John Reinan, Star Tribune
Wearing a blue suit and a tight smile, the fed faced his audience.
This wasn't just any Washington bureaucrat. This was the director of the
U.S. Patent and Trademark Office, a high-powered attorney who reports to
President Bush and calls senators by their first names.
And this wasn't just any audience. It consisted of 300 potential offenders,
rounded up on Tuesday so Jon Dudas could lay down the law to them.
They sat in rows on a gymnasium floor, twirling their pigtails and tugging
their Pokeman sweatshirts as Dudas warned them not to steal music on the
Internet.
The crowd of second- through fifth-graders at Westwood Elementary School in
Bloomington was well-prepared for the visit, having earlier watched an
anti-piracy video provided by the U.S. Department of Commerce.
Theft of intellectual property, on the Internet and elsewhere, costs U.S.
businesses as much as $250 billion a year, Dudas said.
"You wouldn't take a CD off the shelf without paying for it," Dudas said,
pretending to hide a CD inside his suit coat. "And you shouldn't get music
on the Internet without paying for it."
As he explained the fine points of copyright law and intellectual property,
the kids fired off questions about inventions, patents and the ethics of
music downloads.
Dudas visited Westwood after speaking at a small-business conference in
Minneapolis earlier in the day.
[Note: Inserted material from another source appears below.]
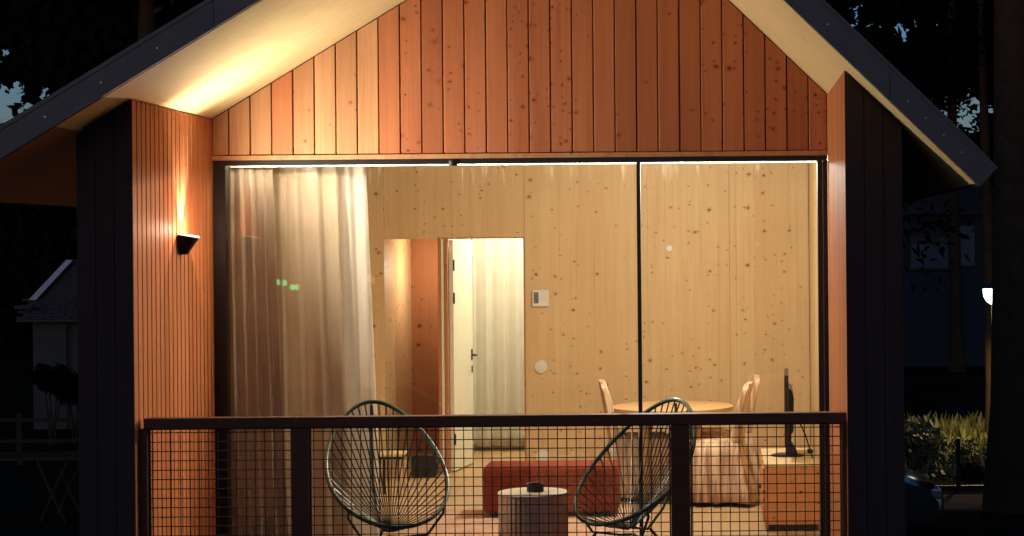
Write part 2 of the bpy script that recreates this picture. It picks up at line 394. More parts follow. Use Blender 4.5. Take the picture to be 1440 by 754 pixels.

He chose the school because of its
connection with Camp Invention, an enrichment program sponsored by the
National Inventors Hall of Fame Foundation.
With more than half of all students in grades one through five using the
Internet, according to the U.S. Department of Education, schools have begun
teaching about piracy and plagiarism earlier than ever. In Bloomington, kids
start learning about the ethics of technology and the Internet in
kindergarten, said district spokesman Richard Cash.
The message is getting through, said Westwood second-graders Griffin Lindahl
and Mikayla Snyder.
"No taking other people's stuff!" Griffin said.
Added Mikayla: "Don't copy other people's ideas or you'll get in trouble."